Szumiata był też pytany przez dziennikarzy o to, czy Zbigniew Ziobro został zatrzymany skutecznie, skoro w dokumencie nakazującym aresztowanie posła miało być polecenie doprowadzenia go na posiedzenie komisji na godz. 10.30.
- Tak, natomiast dokument jednocześnie mówił o tym, że mamy tę osobę doprowadzić na komisję śledczą. Więc tak naprawdę był skuteczny, dlatego że komisja śledcza nie zakończyła swojej pracy, a jej początek miał być o godzinie 10.30 - powiedział.
Rzecznik Komendanta Głównego Policji insp. Katarzyna Nowak wyjaśniła natomiast, jak wygląda procedura realizacji nakazu doprowadzenia świadka. - Jeśli wpłynie do nas nakaz zatrzymania, a taki wpłynął, standardowo najpierw zawsze udajemy się tam, gdzie osoba jest zameldowana. A taki adres zameldowania w tym przypadku był na terenie województwa łódzkiego - powiedziała.
Przekazała, że jeżeli policjanci nie zastaną tam osoby, to sprawdzają inne miejsca, o których wiedza, że może tam przebywać. - Poszliśmy zatem pod te adresy, w tym przypadku były to adresy stołeczne. Potem, jak się okazało, że TV Republika pokazuje, że osoba ta jest u nich, to policjanci pojechali tam - dodała.
- My nie mamy możliwości ustalać miejsca pobytu świadka narzędziami operacyjnymi, na przykład logowaniem telefonu - poinformowała rzeczniczka KGP. Podkreśliła też, że funkcjonariusze mogą wykonywać czynności tylko na terenie Polski.
- Postanowienie sądu zostało skutecznie zrealizowane. Świadek został dowieziony na posiedzenie komisji sejmowej i na tym nasza rola się skończyła. To, co mieliśmy zrobić, zrobiliśmy skutecznie - przekazała policjantka.
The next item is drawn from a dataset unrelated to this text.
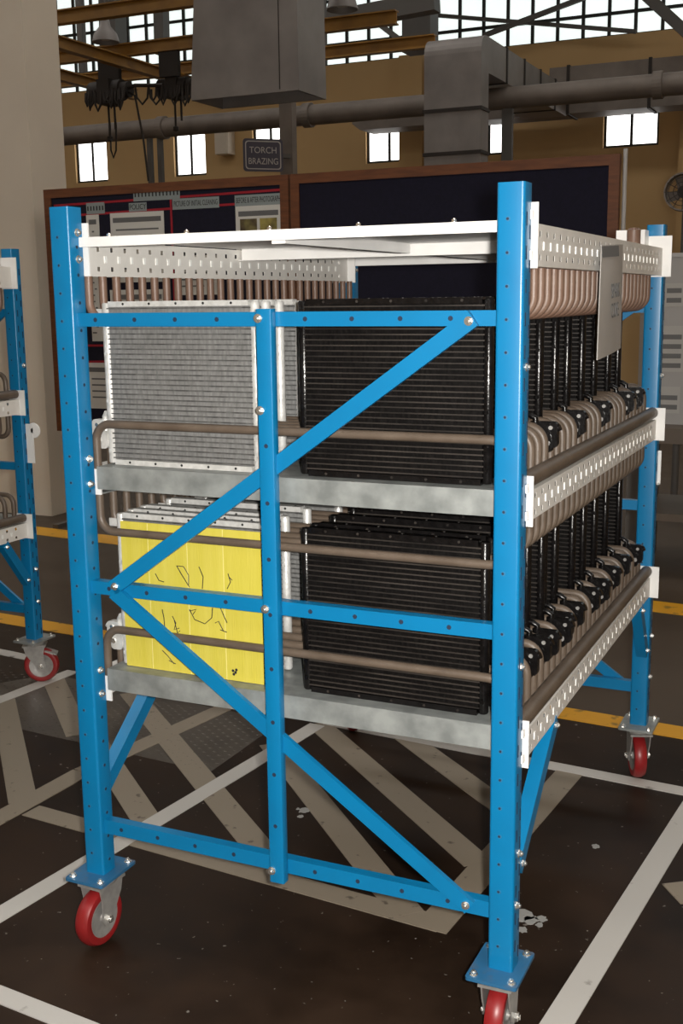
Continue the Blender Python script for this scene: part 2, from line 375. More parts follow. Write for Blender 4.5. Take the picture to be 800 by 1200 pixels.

Stołeczna komenda: priorytetem jest zawsze bezpieczeństwo
Po południu Komenda Stołeczna Policji opublikowała też na X wpis, w którym napisano, że "priorytetem dla policjantów wykonujących czynności służbowe jest zawsze szeroko pojęte bezpieczeństwo oraz przewidywanie zagrożeń".
"W przypadku dzisiejszej realizacji polecenia sądu, niezmiernie istotne było zapewnienie bezpieczeństwa wszystkim osobom obecnym na miejscu, w tym świadkowi, który miał zostać zatrzymany i doprowadzony, przedstawicielom mediów, osobom postronnym oraz samym policjantom" - czytamy.
Według policji "jednym z takich zagrożeń mogła być konfrontacja osób bądź też dziennikarzy o odmiennych poglądach, a rolą policjantów jest niedopuszczenie do jakichkolwiek przypadków naruszeń prawa".
"Mając także na uwadze charakter wykonywanych dzisiaj przez policjantów czynności, fakt, że były one realizowane w miejscu publicznym, jak również dynamikę zdarzeń i obecność osób z immunitetem, zasadnym było, aby brali w nich udział policjanci z dużym doświadczeniem. To zagwarantowało profesjonalne oraz odpowiedzialne zabezpieczenie tej sytuacji na czym bardzo nam zależało" - czytamy w komunikacie.